[Start]

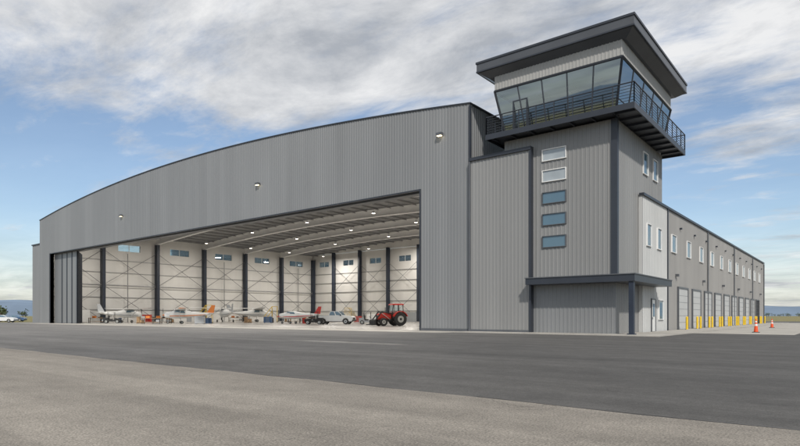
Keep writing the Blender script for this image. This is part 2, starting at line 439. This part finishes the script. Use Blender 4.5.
for s_,npan in((0,5),(1,5),(2,4),(3,4)):
    a,c=B[s_],B[(s_+1)%4]; d,e2=Tp[s_],Tp[(s_+1)%4]
    g.quad(a,c,e2,d,GLASS)
    for i in range(npan+1):
        t=i/npan; r=.09 if i in(0,npan) else .055
        fr.tube(a.lerp(c,t),d.lerp(e2,t),r,TRIM,6)
    fr.tube(a,c,.09,TRIM,6); fr.tube(d,e2,.10,TRIM,6); fr.tube(a.lerp(d,.27),c.lerp(e2,.27),.035,TRIM,6)
g.make('cab_glazing',T); 
fr.box(-7.5,-7.4,-.42,-.1,15.0,17.4,TRIM);fr.box(-6.4,-6.3,-.42,-.1,15.0,17.4,TRIM);fr.box(-7.4,-6.4,-.42,-.1,17.3,17.4,TRIM)
fr.make('cab_mullions',T)
b=MB()
b.box(bx0+.2,bx1-.2,by0+.2,by1-.2,14.96,15.04,GALV)
for (x0,x1,y0,y1) in((bx0+.4,bx1-.4,by0+.25,by0+1.0),(bx1-1.1,bx1-.3,by0+1.1,by1-.5)):
    b.box(x0,x1,y0,y1,15.75,15.85,GALV); b.box(x0+.2,x0+.3,y0,y1,15.04,15.75,TRIM2); b.box(x1-.3,x1-.2,y0,y1,15.04,15.75,TRIM2)
for x in(-6.5,-4.4,-2.3):
    b.box(x-.35,x+.35,.75,.80,15.95,16.4,DARK); b.box(x-.04,x+.04,.72,.75,15.85,16.1,DARK)
    b.box(x-.25,x+.25,1.5,2.0,15.45,15.55,BLUEP); b.box(x-.25,x+.25,2.0,2.1,15.55,16.2,BLUEP); b.tube((x,1.75,15.04),(x,1.75,15.45),.05,BLK,6)
b.box(tx0+.1,tx1-.1,ty0+.1,ty1-.1,18.40,18.49,WSTEEL)
for x in(-6.3,-4.1,-1.9): b.box(x-.3,x+.3,2,3.2,18.36,18.399,GALV)
b.make('cab_consoles_and_ceiling',T)
b=MB()
b.corr('x',ty0,-1,tx0,tx1,18.5,19.55,SIDB,.25); b.corr('y',tx1,1,ty0,ty1,18.5,19.55,SIDB,.25); b.corr('y',tx0,-1,ty0,ty1,18.5,19.55,SIDB,.25); b.corr('x',ty1,1,tx0,tx1,18.5,19.55,SIDB,.25)
b.box(tx0+.03,tx1-.03,ty0+.03,ty1-.03,18.5,19.5,SIDB)
b.make('upper_siding_band',T)
b=MB()
rx0,rx1,ry0,ry1=-10.1,1.55,-1.3,13.2
def slab(b,i,z0,z1,m,i2=None):
    i2=i if i2 is None else i2
    b.hexa([(rx0+i,ry0+i,z0),(rx1-i,ry0+i,z0),(rx1-i,ry1-i,z0),(rx0+i,ry1-i,z0),(rx0+i2,ry0+i2,z1),(rx1-i2,ry0+i2,z1),(rx1-i2,ry1-i2,z1),(rx0+i2,ry1-i2,z1)],m)
slab(b,.72,19.5,19.89,FASC,.1); slab(b,-.03,19.9,20.0,TRIM); slab(b,.0,20.0,20.55,FASC); slab(b,-.06,20.55,20.70,TRIM)
b.make('tower_roof',T)
b=MB()
b.box(-6.0,1.6,-1.35,-.1,3.5,3.95,TRIM); b.box(.35,1.6,-.1,8.1,3.5,3.95,TRIM); b.box(-.1+.15,.35,-.1,4.8,3.5,3.95,TRIM)
b.box(-6.05,1.66,-1.41,-.08,3.95,4.01,TRIM2); b.box(.33,1.66,-.08,8.16,3.95,4.01,TRIM2)
b.box(1.2,1.5,-1.25,-.95,.05,3.5,NAVY); b.box(1.12,1.58,-1.33,-.87,.05,.12,NAVY)
b.make('entrance_canopy',T)

# ------------------------------------------------------------------ side wing
S=empty('office_wing')
b=MB()
b.corr('y',.3,1,5,12.0,3.4,10.2,SIDP); b.corr('y',.3,1,12.0,76,0,10.2,SIDW); b.corr('y',.3,1,5,12,0,3.4,SIDP)
b.box(.03,.3,5,5.04,0,10.2,SIDP)
b.box(-11.3,.27,11.8,75.9,0,10.1,SIDW); b.box(.02,.28,5.05,11.8,0,10.1,SIDP)
b.corr('x',76,1,-11.3,.3,0,10.2,SIDW)
b.make('corrugated_walls',S)
b=MB()
b.box(.1,.45,4.9,76.1,10.2,10.38,TRIM); b.box(.3,.42,11.95,12.1,0.05,10.2,TRIM); b.box(-11.3,.45,76.0,76.2,10.2,10.38,TRIM)
for y in (28.4,45.2,62,75.8): b.tube((.42,y,.1),(.42,y,10.1),.07,TRIM2,8)
b.make('parapet_and_downspouts',S)
b=MB()
winbox(b,'y',.3,1,6.0,7.1,6.6,8.2); winbox(b,'y',.3,1,8.9,10.0,6.6,8.2)
for k in range(11):
    y=13.4+5.6*k; winbox(b,'y',.3,1,y,y+1.5,6.75,8.2)
b.make('upper_windows',S)
b=MB()
D0=[15.6+5.6*k for k in range(10)]
for k,y in enumerate(D0):
    w=3.5
    b.box(.3,.4,y,y+w,.06,3.7,DARK if k in(9,) else DOORP)
    for z in range(1,6): b.box(.4,.405,y+.05,y+w-.05,.06+z*.6,.085+z*.6,TRIM2)
    b.box(.3,.46,y-.15,y,.06,3.85,TRIM2); b.box(.3,.46,y+w,y+w+.15,.06,3.85,TRIM2); b.box(.3,.46,y,y+w,3.7,3.85,TRIM2)
b.make('overhead_doors',S)
b=MB()
b.box(.3,.38,7.2,8.2,.06,2.5,WPAINT); b.box(.38,.40,7.55,7.95,1.2,2.2,WIN)
b.box(.3,.42,7.1,7.2,.06,2.6,TRIM2); b.box(.3,.42,8.2,8.3,.06,2.6,TRIM2);b.box(.3,.42,7.2,8.2,2.5,2.6,TRIM2)
b.box(.38,.44,7.25,7.32,1.0,1.15,GALV)
winbox(b,'y',.3,1,9.3,10.6,1.0,2.5)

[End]

Set the listing down in full and exactly. Pictures within it should not appear in the copy.

Response.
Keep writing the Blender script for this image. This is part 2, starting at line 439. This part finishes the script. Use Blender 4.5.
for s_,npan in((0,5),(1,5),(2,4),(3,4)):
    a,c=B[s_],B[(s_+1)%4]; d,e2=Tp[s_],Tp[(s_+1)%4]
    g.quad(a,c,e2,d,GLASS)
    for i in range(npan+1):
        t=i/npan; r=.09 if i in(0,npan) else .055
        fr.tube(a.lerp(c,t),d.lerp(e2,t),r,TRIM,6)
    fr.tube(a,c,.09,TRIM,6); fr.tube(d,e2,.10,TRIM,6); fr.tube(a.lerp(d,.27),c.lerp(e2,.27),.035,TRIM,6)
g.make('cab_glazing',T); 
fr.box(-7.5,-7.4,-.42,-.1,15.0,17.4,TRIM);fr.box(-6.4,-6.3,-.42,-.1,15.0,17.4,TRIM);fr.box(-7.4,-6.4,-.42,-.1,17.3,17.4,TRIM)
fr.make('cab_mullions',T)
b=MB()
b.box(bx0+.2,bx1-.2,by0+.2,by1-.2,14.96,15.04,GALV)
for (x0,x1,y0,y1) in((bx0+.4,bx1-.4,by0+.25,by0+1.0),(bx1-1.1,bx1-.3,by0+1.1,by1-.5)):
    b.box(x0,x1,y0,y1,15.75,15.85,GALV); b.box(x0+.2,x0+.3,y0,y1,15.04,15.75,TRIM2); b.box(x1-.3,x1-.2,y0,y1,15.04,15.75,TRIM2)
for x in(-6.5,-4.4,-2.3):
    b.box(x-.35,x+.35,.75,.80,15.95,16.4,DARK); b.box(x-.04,x+.04,.72,.75,15.85,16.1,DARK)
    b.box(x-.25,x+.25,1.5,2.0,15.45,15.55,BLUEP); b.box(x-.25,x+.25,2.0,2.1,15.55,16.2,BLUEP); b.tube((x,1.75,15.04),(x,1.75,15.45),.05,BLK,6)
b.box(tx0+.1,tx1-.1,ty0+.1,ty1-.1,18.40,18.49,WSTEEL)
for x in(-6.3,-4.1,-1.9): b.box(x-.3,x+.3,2,3.2,18.36,18.399,GALV)
b.make('cab_consoles_and_ceiling',T)
b=MB()
b.corr('x',ty0,-1,tx0,tx1,18.5,19.55,SIDB,.25); b.corr('y',tx1,1,ty0,ty1,18.5,19.55,SIDB,.25); b.corr('y',tx0,-1,ty0,ty1,18.5,19.55,SIDB,.25); b.corr('x',ty1,1,tx0,tx1,18.5,19.55,SIDB,.25)
b.box(tx0+.03,tx1-.03,ty0+.03,ty1-.03,18.5,19.5,SIDB)
b.make('upper_siding_band',T)
b=MB()
rx0,rx1,ry0,ry1=-10.1,1.55,-1.3,13.2
def slab(b,i,z0,z1,m,i2=None):
    i2=i if i2 is None else i2
    b.hexa([(rx0+i,ry0+i,z0),(rx1-i,ry0+i,z0),(rx1-i,ry1-i,z0),(rx0+i,ry1-i,z0),(rx0+i2,ry0+i2,z1),(rx1-i2,ry0+i2,z1),(rx1-i2,ry1-i2,z1),(rx0+i2,ry1-i2,z1)],m)
slab(b,.72,19.5,19.89,FASC,.1); slab(b,-.03,19.9,20.0,TRIM); slab(b,.0,20.0,20.55,FASC); slab(b,-.06,20.55,20.70,TRIM)
b.make('tower_roof',T)
b=MB()
b.box(-6.0,1.6,-1.35,-.1,3.5,3.95,TRIM); b.box(.35,1.6,-.1,8.1,3.5,3.95,TRIM); b.box(-.1+.15,.35,-.1,4.8,3.5,3.95,TRIM)
b.box(-6.05,1.66,-1.41,-.08,3.95,4.01,TRIM2); b.box(.33,1.66,-.08,8.16,3.95,4.01,TRIM2)
b.box(1.2,1.5,-1.25,-.95,.05,3.5,NAVY); b.box(1.12,1.58,-1.33,-.87,.05,.12,NAVY)
b.make('entrance_canopy',T)

# ------------------------------------------------------------------ side wing
S=empty('office_wing')
b=MB()
b.corr('y',.3,1,5,12.0,3.4,10.2,SIDP); b.corr('y',.3,1,12.0,76,0,10.2,SIDW); b.corr('y',.3,1,5,12,0,3.4,SIDP)
b.box(.03,.3,5,5.04,0,10.2,SIDP)
b.box(-11.3,.27,11.8,75.9,0,10.1,SIDW); b.box(.02,.28,5.05,11.8,0,10.1,SIDP)
b.corr('x',76,1,-11.3,.3,0,10.2,SIDW)
b.make('corrugated_walls',S)
b=MB()
b.box(.1,.45,4.9,76.1,10.2,10.38,TRIM); b.box(.3,.42,11.95,12.1,0.05,10.2,TRIM); b.box(-11.3,.45,76.0,76.2,10.2,10.38,TRIM)
for y in (28.4,45.2,62,75.8): b.tube((.42,y,.1),(.42,y,10.1),.07,TRIM2,8)
b.make('parapet_and_downspouts',S)
b=MB()
winbox(b,'y',.3,1,6.0,7.1,6.6,8.2); winbox(b,'y',.3,1,8.9,10.0,6.6,8.2)
for k in range(11):
    y=13.4+5.6*k; winbox(b,'y',.3,1,y,y+1.5,6.75,8.2)
b.make('upper_windows',S)
b=MB()
D0=[15.6+5.6*k for k in range(10)]
for k,y in enumerate(D0):
    w=3.5
    b.box(.3,.4,y,y+w,.06,3.7,DARK if k in(9,) else DOORP)
    for z in range(1,6): b.box(.4,.405,y+.05,y+w-.05,.06+z*.6,.085+z*.6,TRIM2)
    b.box(.3,.46,y-.15,y,.06,3.85,TRIM2); b.box(.3,.46,y+w,y+w+.15,.06,3.85,TRIM2); b.box(.3,.46,y,y+w,3.7,3.85,TRIM2)
b.make('overhead_doors',S)
b=MB()
b.box(.3,.38,7.2,8.2,.06,2.5,WPAINT); b.box(.38,.40,7.55,7.95,1.2,2.2,WIN)
b.box(.3,.42,7.1,7.2,.06,2.6,TRIM2); b.box(.3,.42,8.2,8.3,.06,2.6,TRIM2);b.box(.3,.42,7.2,8.2,2.5,2.6,TRIM2)
b.box(.38,.44,7.25,7.32,1.0,1.15,GALV)
winbox(b,'y',.3,1,9.3,10.6,1.0,2.5)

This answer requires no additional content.